Book Review: Bobby Fischer Teaches Chess
So I got a few books to help my journey. I got the ones I saw repeatedly recommended. As I read them I'll very briefly review them from my novice perspective. The first up is Bobby Fischer Teaches Chess from 1966.
I wanted a book that taught the basic principles of chess, gave some insight into Fischer's thoughts, and helped me make progress.
What I got was a couple hundred backrank checkmate puzzles that had very little to do with Fischer at all. Oh dear!
The puzzles were good enough, and working through them no doubt has helped me with doing chess puzzles - especially if they involved back rank mates - but that's about it. There's no teaching, no principles, no openings, nothing. That was a big disappointment. It's badly mis-sold as a beginner's instruction book: it's actually a beginner's checkmate puzzle book.

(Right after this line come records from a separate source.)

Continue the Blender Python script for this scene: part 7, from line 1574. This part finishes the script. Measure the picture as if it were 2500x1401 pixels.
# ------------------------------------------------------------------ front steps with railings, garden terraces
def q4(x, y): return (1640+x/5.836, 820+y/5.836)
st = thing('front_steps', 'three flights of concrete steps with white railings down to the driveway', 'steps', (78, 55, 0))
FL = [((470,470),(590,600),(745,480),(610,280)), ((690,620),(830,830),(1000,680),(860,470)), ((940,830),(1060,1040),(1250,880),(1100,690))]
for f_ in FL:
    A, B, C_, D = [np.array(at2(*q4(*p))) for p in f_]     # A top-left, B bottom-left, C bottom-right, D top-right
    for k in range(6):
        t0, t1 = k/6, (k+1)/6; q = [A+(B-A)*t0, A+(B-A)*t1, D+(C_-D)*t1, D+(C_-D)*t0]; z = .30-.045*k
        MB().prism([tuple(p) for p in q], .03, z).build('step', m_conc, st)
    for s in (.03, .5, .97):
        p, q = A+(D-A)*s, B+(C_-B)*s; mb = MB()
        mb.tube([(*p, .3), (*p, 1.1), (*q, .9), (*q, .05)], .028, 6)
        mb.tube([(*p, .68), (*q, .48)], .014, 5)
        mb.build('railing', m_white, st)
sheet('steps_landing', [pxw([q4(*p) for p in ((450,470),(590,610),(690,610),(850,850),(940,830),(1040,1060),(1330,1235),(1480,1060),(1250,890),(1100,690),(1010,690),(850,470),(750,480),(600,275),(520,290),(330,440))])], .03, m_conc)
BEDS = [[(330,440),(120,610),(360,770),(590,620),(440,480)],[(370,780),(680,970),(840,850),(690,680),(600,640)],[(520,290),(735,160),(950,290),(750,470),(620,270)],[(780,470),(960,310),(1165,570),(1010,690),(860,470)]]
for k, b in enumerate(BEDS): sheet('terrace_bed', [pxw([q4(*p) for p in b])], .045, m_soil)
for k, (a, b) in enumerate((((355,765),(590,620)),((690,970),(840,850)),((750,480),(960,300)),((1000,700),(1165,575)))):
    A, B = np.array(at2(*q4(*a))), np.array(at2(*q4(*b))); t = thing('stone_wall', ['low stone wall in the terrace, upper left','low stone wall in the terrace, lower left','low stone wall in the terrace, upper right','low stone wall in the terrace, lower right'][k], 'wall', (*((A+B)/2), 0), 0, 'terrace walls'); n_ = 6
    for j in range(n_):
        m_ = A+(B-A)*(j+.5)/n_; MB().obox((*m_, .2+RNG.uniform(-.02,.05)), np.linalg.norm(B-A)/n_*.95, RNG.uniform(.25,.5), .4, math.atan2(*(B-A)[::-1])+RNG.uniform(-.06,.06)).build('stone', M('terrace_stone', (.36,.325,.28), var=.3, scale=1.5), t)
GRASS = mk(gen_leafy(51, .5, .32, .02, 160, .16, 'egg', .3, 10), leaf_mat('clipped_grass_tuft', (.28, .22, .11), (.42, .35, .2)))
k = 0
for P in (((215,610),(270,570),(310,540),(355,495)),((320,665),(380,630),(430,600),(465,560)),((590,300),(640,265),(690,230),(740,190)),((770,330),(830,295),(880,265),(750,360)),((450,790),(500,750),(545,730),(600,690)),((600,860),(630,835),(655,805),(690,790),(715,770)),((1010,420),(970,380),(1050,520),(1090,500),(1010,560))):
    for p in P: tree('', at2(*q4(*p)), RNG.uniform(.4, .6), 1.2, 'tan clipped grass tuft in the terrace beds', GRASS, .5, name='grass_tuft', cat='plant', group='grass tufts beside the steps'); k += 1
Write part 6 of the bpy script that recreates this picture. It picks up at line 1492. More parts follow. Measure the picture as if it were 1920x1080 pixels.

And it's way overpriced for the amount of puzzles you get too! There's a lot of wasted space in this book. It cold have been half the size and cost, tbh. I suspect it gets recommended so much out of nostalgia, high sales, or because of Fischer's name rather than it being a genuinely solid novice tome.
Rating:
As a beginner's instructional book: 2/10
As a puzzle book: 5/10
More info here: Bobby Fischer Teaches Chess - Wikipedia
Conclusion: If you find it cheap and fancy doing some decent checkmate puzzles it's worth it. Or if you want it for a collection or because you love anything Fischer or 60s, fair enough. But if you want to learn beginner chess, or have to pay full price, get another book instead.